Although consumers will typically view a product more positively when favorable information is presented before sampling, the opposite might be true if that same information was presented after sampling the product.
In one experiment, a group of participants was given information prior to sampling the chocolate, and another group received that information after tasting the chocolate.
The experiment showed that: tell someone the chocolate they are about to taste came from Switzerland, and sure enough, they will like it better than the chocolate from China. Tell that same person where the chocolate came from just after they’ve tasted it, and they will swear the stuff from China tastes better. But here’s the punch line: none of the chocolate came from Switzerland or China. It came from another country, and the same chocolate was used in all the experiments.
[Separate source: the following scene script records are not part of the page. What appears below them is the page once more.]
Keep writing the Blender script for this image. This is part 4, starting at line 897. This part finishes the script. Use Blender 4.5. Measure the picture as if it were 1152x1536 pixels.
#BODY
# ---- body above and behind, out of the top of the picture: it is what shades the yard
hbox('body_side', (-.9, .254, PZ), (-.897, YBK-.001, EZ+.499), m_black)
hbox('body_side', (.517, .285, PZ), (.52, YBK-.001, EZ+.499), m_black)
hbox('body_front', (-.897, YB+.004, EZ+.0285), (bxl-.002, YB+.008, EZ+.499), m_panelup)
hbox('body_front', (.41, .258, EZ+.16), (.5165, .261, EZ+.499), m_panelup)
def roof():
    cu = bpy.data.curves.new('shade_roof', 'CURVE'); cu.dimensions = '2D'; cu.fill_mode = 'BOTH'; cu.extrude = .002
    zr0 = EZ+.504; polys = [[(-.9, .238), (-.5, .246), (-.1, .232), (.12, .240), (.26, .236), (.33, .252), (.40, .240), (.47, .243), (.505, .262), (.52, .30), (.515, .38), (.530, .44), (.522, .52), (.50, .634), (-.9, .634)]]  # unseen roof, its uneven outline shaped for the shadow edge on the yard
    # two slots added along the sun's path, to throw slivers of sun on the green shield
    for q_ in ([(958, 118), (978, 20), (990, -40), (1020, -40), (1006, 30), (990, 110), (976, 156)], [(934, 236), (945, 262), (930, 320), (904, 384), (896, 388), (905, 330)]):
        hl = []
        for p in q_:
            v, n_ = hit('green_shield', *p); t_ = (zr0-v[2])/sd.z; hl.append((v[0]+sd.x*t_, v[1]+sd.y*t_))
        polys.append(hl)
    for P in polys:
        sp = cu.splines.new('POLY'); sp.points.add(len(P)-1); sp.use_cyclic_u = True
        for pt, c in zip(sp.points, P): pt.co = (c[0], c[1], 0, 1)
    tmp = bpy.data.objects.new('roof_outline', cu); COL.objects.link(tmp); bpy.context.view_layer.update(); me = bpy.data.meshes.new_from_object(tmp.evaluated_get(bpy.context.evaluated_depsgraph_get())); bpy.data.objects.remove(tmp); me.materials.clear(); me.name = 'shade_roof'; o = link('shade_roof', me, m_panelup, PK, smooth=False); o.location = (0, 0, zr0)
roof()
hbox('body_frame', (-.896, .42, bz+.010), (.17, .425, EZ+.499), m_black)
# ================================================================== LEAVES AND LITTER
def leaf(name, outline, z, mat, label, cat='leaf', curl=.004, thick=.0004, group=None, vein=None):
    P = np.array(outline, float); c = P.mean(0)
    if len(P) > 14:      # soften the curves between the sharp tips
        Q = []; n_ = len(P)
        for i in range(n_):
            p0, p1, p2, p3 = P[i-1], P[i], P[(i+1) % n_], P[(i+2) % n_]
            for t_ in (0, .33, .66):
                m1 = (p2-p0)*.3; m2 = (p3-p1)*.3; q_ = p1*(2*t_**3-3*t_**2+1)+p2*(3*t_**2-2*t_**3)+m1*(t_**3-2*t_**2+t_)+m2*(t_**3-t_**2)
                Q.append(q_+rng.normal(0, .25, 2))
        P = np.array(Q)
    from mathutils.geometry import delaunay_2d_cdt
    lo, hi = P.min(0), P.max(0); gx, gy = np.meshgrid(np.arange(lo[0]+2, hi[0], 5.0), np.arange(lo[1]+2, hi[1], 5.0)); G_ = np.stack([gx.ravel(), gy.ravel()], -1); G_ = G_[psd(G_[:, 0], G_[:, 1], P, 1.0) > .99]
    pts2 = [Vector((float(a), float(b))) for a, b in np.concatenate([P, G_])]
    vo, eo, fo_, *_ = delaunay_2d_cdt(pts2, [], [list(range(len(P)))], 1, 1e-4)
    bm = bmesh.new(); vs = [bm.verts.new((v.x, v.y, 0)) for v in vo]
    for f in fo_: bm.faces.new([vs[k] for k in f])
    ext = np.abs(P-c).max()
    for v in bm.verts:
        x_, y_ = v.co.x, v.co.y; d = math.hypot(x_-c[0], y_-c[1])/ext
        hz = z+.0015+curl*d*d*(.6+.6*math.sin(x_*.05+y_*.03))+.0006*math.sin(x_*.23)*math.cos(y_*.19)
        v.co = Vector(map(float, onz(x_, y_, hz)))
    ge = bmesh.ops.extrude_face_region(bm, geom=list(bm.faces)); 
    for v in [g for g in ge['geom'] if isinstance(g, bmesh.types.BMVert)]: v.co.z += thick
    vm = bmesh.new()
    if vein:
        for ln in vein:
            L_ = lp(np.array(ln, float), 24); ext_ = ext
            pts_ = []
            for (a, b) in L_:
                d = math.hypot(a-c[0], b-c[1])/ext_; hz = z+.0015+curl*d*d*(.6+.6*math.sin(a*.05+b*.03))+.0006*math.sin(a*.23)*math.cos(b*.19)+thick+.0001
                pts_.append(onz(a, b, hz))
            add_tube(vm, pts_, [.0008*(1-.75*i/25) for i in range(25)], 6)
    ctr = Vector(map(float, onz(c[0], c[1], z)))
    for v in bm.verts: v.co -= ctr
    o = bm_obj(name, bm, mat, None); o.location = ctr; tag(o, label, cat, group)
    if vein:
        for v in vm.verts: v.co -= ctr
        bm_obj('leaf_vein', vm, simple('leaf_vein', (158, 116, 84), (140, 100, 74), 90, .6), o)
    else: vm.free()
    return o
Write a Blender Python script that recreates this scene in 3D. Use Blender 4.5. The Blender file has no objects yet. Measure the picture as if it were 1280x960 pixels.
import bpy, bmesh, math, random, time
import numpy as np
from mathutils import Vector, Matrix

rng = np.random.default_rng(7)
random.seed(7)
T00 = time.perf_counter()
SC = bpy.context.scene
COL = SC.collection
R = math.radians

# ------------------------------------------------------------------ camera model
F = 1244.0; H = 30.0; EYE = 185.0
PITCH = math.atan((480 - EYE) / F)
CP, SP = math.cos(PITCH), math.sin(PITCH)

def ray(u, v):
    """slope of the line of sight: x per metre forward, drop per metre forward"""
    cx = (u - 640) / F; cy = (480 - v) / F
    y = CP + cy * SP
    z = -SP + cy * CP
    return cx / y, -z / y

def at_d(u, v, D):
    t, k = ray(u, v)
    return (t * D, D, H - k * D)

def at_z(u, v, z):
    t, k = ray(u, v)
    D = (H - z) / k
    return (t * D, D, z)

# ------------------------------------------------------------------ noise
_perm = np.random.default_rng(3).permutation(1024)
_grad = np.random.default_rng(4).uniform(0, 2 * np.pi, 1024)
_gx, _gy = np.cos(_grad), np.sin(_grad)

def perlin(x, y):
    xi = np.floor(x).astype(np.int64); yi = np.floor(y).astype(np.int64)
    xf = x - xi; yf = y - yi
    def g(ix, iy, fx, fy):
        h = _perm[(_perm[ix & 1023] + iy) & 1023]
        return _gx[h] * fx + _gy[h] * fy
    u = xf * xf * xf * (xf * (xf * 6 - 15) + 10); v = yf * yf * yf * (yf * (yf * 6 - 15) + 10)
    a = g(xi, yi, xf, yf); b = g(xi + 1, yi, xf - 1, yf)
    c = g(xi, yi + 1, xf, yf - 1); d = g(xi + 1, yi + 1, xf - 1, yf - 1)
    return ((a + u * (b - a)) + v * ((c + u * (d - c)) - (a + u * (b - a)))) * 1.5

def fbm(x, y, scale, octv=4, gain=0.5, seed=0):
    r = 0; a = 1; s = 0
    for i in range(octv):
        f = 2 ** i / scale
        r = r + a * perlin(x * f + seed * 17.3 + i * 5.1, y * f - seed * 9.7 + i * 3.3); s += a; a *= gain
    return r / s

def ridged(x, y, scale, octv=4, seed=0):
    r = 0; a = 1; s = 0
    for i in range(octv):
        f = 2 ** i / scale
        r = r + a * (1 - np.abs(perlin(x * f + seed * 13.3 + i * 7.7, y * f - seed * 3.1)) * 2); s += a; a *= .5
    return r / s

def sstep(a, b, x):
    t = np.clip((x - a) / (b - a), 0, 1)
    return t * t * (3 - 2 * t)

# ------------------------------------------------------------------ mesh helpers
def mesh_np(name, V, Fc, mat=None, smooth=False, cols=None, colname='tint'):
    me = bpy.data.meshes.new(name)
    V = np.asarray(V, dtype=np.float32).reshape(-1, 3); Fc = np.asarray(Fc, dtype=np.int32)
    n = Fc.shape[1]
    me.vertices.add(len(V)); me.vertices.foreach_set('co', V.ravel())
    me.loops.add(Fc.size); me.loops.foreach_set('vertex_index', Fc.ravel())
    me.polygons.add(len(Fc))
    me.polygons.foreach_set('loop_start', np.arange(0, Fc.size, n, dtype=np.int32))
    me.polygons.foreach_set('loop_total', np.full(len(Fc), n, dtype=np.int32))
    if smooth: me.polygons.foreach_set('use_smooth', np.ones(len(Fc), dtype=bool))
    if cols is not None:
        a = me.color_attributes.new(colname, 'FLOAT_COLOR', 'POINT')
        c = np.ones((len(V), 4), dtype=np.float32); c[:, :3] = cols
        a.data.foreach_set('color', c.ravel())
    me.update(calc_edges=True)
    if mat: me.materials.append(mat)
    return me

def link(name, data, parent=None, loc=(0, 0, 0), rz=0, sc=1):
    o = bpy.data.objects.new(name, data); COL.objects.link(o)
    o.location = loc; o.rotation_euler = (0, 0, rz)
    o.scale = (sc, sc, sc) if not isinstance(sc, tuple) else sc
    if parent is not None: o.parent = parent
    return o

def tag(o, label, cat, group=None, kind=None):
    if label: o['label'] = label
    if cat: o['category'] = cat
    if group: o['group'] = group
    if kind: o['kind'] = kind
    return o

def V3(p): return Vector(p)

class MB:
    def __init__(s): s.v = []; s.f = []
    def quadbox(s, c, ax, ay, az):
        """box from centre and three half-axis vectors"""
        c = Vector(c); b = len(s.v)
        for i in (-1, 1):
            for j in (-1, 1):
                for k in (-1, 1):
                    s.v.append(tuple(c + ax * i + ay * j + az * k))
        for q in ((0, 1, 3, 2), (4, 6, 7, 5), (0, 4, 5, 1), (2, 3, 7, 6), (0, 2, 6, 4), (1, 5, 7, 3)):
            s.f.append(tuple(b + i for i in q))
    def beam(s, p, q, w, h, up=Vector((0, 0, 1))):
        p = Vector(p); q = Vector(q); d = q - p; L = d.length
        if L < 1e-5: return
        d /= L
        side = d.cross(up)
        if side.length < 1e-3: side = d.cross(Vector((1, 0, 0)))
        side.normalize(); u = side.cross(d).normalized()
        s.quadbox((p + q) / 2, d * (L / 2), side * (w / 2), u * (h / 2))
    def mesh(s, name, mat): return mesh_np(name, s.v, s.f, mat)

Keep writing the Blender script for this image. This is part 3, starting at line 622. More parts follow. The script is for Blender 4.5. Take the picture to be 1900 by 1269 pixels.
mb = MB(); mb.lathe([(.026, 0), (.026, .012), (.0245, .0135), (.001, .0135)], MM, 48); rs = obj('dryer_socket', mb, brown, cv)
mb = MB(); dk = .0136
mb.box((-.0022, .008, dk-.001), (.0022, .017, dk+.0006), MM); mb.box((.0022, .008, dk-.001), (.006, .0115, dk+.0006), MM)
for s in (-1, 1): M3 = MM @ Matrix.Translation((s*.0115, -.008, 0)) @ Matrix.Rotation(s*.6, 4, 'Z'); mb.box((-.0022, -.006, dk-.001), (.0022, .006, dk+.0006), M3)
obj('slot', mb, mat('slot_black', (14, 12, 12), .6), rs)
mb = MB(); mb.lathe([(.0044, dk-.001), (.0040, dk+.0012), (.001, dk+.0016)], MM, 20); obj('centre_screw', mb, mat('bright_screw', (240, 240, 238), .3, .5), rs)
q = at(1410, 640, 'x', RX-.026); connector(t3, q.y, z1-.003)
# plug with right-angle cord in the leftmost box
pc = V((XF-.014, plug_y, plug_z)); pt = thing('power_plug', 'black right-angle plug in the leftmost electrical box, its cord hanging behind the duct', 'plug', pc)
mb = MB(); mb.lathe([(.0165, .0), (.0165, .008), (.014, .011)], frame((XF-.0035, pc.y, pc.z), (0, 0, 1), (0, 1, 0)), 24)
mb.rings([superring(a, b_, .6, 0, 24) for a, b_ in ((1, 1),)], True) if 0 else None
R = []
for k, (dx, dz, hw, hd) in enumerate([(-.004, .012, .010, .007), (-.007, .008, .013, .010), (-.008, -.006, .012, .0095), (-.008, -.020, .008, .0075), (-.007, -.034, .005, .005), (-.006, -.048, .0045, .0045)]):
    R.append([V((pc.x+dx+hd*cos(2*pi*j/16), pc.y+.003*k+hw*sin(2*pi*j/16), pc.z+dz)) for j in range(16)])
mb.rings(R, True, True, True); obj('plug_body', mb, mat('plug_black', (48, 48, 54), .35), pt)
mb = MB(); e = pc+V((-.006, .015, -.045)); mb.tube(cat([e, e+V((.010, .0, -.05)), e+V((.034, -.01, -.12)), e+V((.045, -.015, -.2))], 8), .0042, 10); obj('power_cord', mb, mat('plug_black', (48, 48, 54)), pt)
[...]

If they knew the chocolate was from Switzerland before tasting it, they liked it better than the chocolate from China, even though it was exactly the same candy. But if they were told the origin just after tasting the chocolate, they preferred the dark stuff from China over the chocolate from Switzerland, even though it was really the same stuff.
The participants who tasted the chocolate before they knew where it came from probably really thought both pieces were about the same. But when they learned one came from China, they would have expected it to taste inferior to the famous stuff from Switzerland, and it was much better than they would have expected it to be. Thus they judged the “Chinese” chocolate tastier, even though it was the same stuff.
Summing-up the tasting experience
Often it’s not the information itself that makes the biggest difference but rather small changes to the context in which information is presented. A little information can have the opposite of the desired effect if it is delivered after a taste test instead of before.